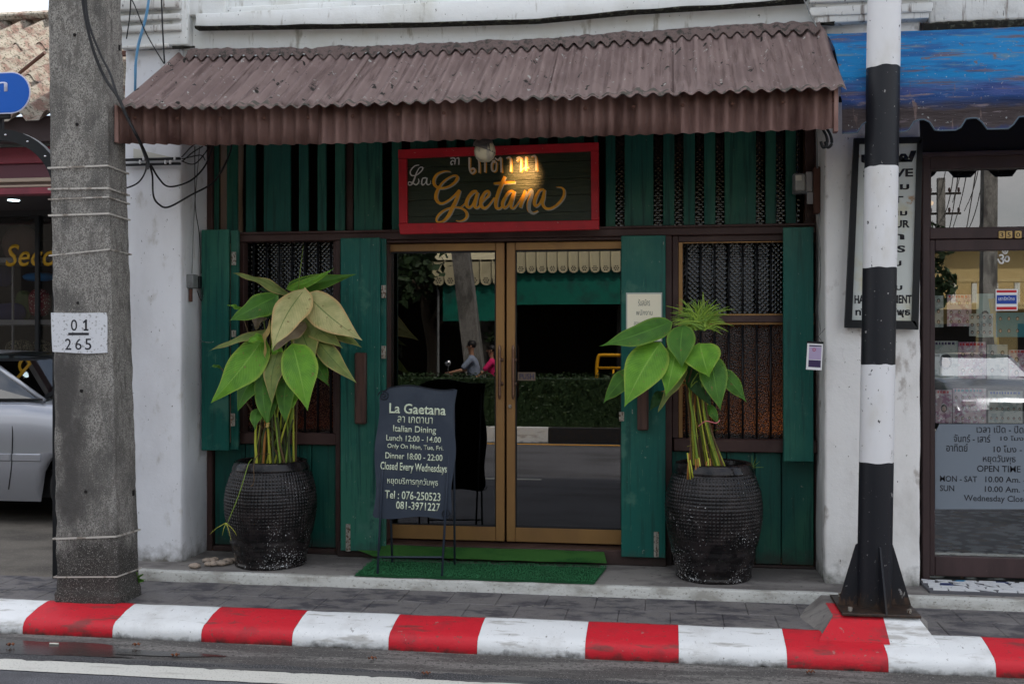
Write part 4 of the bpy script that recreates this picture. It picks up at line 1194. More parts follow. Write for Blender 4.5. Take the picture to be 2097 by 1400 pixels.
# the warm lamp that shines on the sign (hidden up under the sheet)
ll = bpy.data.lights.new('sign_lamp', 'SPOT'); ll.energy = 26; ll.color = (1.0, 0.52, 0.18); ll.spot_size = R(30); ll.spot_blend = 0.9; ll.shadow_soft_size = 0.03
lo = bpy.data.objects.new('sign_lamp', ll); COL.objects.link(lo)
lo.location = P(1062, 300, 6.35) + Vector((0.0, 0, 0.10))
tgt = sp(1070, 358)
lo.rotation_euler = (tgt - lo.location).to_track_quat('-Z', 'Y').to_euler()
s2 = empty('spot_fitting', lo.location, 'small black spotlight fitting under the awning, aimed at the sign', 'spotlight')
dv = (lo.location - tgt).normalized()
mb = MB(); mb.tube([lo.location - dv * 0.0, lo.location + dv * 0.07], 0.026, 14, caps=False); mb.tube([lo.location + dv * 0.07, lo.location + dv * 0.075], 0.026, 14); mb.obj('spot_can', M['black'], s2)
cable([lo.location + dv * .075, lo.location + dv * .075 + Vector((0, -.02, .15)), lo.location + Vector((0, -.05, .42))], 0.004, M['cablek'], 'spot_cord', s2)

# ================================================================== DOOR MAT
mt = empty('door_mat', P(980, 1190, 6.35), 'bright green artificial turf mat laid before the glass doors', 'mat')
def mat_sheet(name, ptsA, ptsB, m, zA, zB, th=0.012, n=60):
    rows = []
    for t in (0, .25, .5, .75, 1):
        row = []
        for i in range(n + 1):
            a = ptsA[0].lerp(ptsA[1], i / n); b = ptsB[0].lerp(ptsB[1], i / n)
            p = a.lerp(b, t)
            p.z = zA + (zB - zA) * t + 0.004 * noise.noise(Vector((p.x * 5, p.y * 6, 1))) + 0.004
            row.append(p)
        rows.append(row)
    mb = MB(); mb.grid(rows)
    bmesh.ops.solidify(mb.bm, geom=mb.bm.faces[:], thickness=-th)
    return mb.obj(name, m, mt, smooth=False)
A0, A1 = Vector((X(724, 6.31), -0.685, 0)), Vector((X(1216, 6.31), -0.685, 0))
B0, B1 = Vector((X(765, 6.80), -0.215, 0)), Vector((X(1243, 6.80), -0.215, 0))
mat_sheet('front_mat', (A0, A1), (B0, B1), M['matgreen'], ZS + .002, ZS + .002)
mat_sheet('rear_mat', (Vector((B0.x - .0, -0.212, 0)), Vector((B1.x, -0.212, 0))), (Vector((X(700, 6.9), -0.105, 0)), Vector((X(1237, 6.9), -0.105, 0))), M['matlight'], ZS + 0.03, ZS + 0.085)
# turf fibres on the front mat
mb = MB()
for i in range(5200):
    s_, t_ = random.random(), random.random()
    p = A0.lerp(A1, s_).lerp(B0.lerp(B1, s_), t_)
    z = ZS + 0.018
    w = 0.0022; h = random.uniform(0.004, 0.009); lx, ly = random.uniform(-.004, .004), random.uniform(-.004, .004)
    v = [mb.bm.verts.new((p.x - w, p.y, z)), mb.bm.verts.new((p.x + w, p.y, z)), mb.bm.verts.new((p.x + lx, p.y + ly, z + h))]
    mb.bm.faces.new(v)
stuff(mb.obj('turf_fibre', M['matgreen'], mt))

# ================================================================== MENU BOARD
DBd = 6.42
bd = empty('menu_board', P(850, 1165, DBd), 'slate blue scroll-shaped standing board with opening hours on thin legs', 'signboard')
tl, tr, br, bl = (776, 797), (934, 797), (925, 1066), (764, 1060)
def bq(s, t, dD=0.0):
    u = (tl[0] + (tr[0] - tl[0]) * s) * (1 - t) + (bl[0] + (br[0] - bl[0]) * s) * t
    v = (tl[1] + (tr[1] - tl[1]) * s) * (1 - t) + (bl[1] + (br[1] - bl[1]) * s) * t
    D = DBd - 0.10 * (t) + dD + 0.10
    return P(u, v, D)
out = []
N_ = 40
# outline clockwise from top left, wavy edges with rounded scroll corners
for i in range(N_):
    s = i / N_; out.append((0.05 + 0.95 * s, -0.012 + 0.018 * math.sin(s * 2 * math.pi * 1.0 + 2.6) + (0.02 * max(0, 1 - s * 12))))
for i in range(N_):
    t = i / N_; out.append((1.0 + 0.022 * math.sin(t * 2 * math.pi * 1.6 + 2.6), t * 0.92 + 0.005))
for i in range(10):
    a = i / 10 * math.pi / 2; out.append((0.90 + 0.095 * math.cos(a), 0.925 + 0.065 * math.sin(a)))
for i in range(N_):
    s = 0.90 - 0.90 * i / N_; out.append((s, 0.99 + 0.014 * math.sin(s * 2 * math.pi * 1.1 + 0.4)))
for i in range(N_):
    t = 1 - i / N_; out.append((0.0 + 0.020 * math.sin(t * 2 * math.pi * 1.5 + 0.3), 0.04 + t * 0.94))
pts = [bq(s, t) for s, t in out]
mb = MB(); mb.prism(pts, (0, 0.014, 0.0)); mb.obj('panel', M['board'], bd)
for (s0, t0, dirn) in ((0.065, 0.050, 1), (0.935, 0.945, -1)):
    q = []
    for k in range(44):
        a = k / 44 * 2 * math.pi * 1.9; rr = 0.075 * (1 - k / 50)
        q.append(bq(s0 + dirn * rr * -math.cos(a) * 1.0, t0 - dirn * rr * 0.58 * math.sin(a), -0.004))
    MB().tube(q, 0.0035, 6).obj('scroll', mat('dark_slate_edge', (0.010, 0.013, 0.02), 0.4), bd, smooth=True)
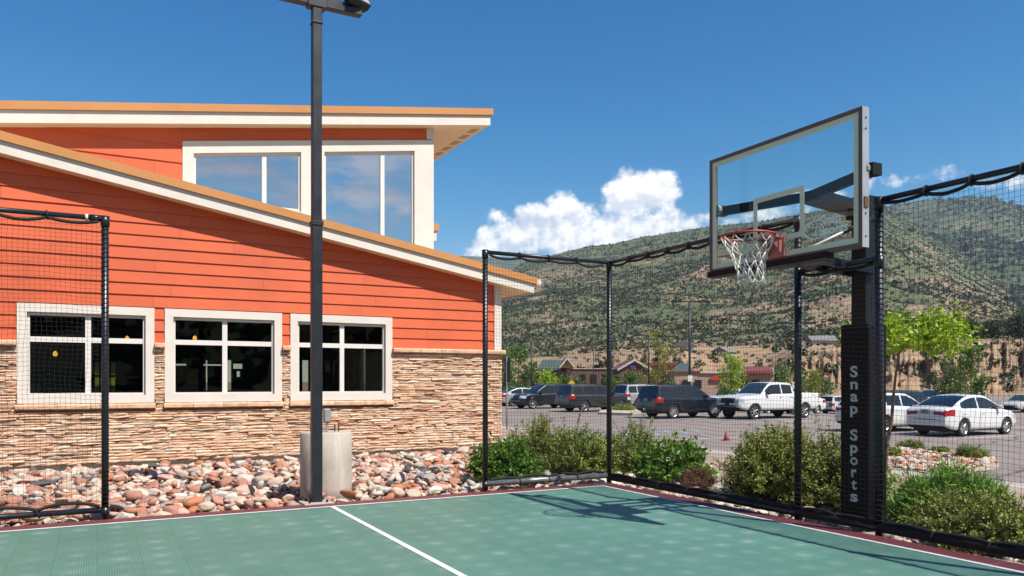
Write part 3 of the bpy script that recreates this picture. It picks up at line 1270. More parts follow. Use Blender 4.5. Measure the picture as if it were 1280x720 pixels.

□ □ □ □ □ □ □

Exercise aim:
Pictures are excluded; copy all other data exactly as shown.

Solution for this exercise:
Write part 4 of the bpy script that recreates this picture. It picks up at line 1194. More parts follow. Write for Blender 4.5. Take the picture to be 2097 by 1400 pixels.
# the warm lamp that shines on the sign (hidden up under the sheet)
ll = bpy.data.lights.new('sign_lamp', 'SPOT'); ll.energy = 26; ll.color = (1.0, 0.52, 0.18); ll.spot_size = R(30); ll.spot_blend = 0.9; ll.shadow_soft_size = 0.03
lo = bpy.data.objects.new('sign_lamp', ll); COL.objects.link(lo)
lo.location = P(1062, 300, 6.35) + Vector((0.0, 0, 0.10))
tgt = sp(1070, 358)
lo.rotation_euler = (tgt - lo.location).to_track_quat('-Z', 'Y').to_euler()
s2 = empty('spot_fitting', lo.location, 'small black spotlight fitting under the awning, aimed at the sign', 'spotlight')
dv = (lo.location - tgt).normalized()
mb = MB(); mb.tube([lo.location - dv * 0.0, lo.location + dv * 0.07], 0.026, 14, caps=False); mb.tube([lo.location + dv * 0.07, lo.location + dv * 0.075], 0.026, 14); mb.obj('spot_can', M['black'], s2)
cable([lo.location + dv * .075, lo.location + dv * .075 + Vector((0, -.02, .15)), lo.location + Vector((0, -.05, .42))], 0.004, M['cablek'], 'spot_cord', s2)

# ================================================================== DOOR MAT
mt = empty('door_mat', P(980, 1190, 6.35), 'bright green artificial turf mat laid before the glass doors', 'mat')
def mat_sheet(name, ptsA, ptsB, m, zA, zB, th=0.012, n=60):
    rows = []
    for t in (0, .25, .5, .75, 1):
        row = []
        for i in range(n + 1):
            a = ptsA[0].lerp(ptsA[1], i / n); b = ptsB[0].lerp(ptsB[1], i / n)
            p = a.lerp(b, t)
            p.z = zA + (zB - zA) * t + 0.004 * noise.noise(Vector((p.x * 5, p.y * 6, 1))) + 0.004
            row.append(p)
        rows.append(row)
    mb = MB(); mb.grid(rows)
    bmesh.ops.solidify(mb.bm, geom=mb.bm.faces[:], thickness=-th)
    return mb.obj(name, m, mt, smooth=False)
A0, A1 = Vector((X(724, 6.31), -0.685, 0)), Vector((X(1216, 6.31), -0.685, 0))
B0, B1 = Vector((X(765, 6.80), -0.215, 0)), Vector((X(1243, 6.80), -0.215, 0))
mat_sheet('front_mat', (A0, A1), (B0, B1), M['matgreen'], ZS + .002, ZS + .002)
mat_sheet('rear_mat', (Vector((B0.x - .0, -0.212, 0)), Vector((B1.x, -0.212, 0))), (Vector((X(700, 6.9), -0.105, 0)), Vector((X(1237, 6.9), -0.105, 0))), M['matlight'], ZS + 0.03, ZS + 0.085)
# turf fibres on the front mat
mb = MB()
for i in range(5200):
    s_, t_ = random.random(), random.random()
    p = A0.lerp(A1, s_).lerp(B0.lerp(B1, s_), t_)
    z = ZS + 0.018
    w = 0.0022; h = random.uniform(0.004, 0.009); lx, ly = random.uniform(-.004, .004), random.uniform(-.004, .004)
    v = [mb.bm.verts.new((p.x - w, p.y, z)), mb.bm.verts.new((p.x + w, p.y, z)), mb.bm.verts.new((p.x + lx, p.y + ly, z + h))]
    mb.bm.faces.new(v)
stuff(mb.obj('turf_fibre', M['matgreen'], mt))

# ================================================================== MENU BOARD
DBd = 6.42
bd = empty('menu_board', P(850, 1165, DBd), 'slate blue scroll-shaped standing board with opening hours on thin legs', 'signboard')
tl, tr, br, bl = (776, 797), (934, 797), (925, 1066), (764, 1060)
def bq(s, t, dD=0.0):
    u = (tl[0] + (tr[0] - tl[0]) * s) * (1 - t) + (bl[0] + (br[0] - bl[0]) * s) * t
    v = (tl[1] + (tr[1] - tl[1]) * s) * (1 - t) + (bl[1] + (br[1] - bl[1]) * s) * t
    D = DBd - 0.10 * (t) + dD + 0.10
    return P(u, v, D)
out = []
N_ = 40
# outline clockwise from top left, wavy edges with rounded scroll corners
for i in range(N_):
    s = i / N_; out.append((0.05 + 0.95 * s, -0.012 + 0.018 * math.sin(s * 2 * math.pi * 1.0 + 2.6) + (0.02 * max(0, 1 - s * 12))))
for i in range(N_):
    t = i / N_; out.append((1.0 + 0.022 * math.sin(t * 2 * math.pi * 1.6 + 2.6), t * 0.92 + 0.005))
for i in range(10):
    a = i / 10 * math.pi / 2; out.append((0.90 + 0.095 * math.cos(a), 0.925 + 0.065 * math.sin(a)))
for i in range(N_):
    s = 0.90 - 0.90 * i / N_; out.append((s, 0.99 + 0.014 * math.sin(s * 2 * math.pi * 1.1 + 0.4)))
for i in range(N_):
    t = 1 - i / N_; out.append((0.0 + 0.020 * math.sin(t * 2 * math.pi * 1.5 + 0.3), 0.04 + t * 0.94))
pts = [bq(s, t) for s, t in out]
mb = MB(); mb.prism(pts, (0, 0.014, 0.0)); mb.obj('panel', M['board'], bd)
for (s0, t0, dirn) in ((0.065, 0.050, 1), (0.935, 0.945, -1)):
    q = []
    for k in range(44):
        a = k / 44 * 2 * math.pi * 1.9; rr = 0.075 * (1 - k / 50)
        q.append(bq(s0 + dirn * rr * -math.cos(a) * 1.0, t0 - dirn * rr * 0.58 * math.sin(a), -0.004))
    MB().tube(q, 0.0035, 6).obj('scroll', mat('dark_slate_edge', (0.010, 0.013, 0.02), 0.4), bd, smooth=True)
Write part 3 of the bpy script that recreates this picture. It picks up at line 1270. More parts follow. Use Blender 4.5. Measure the picture as if it were 1280x720 pixels.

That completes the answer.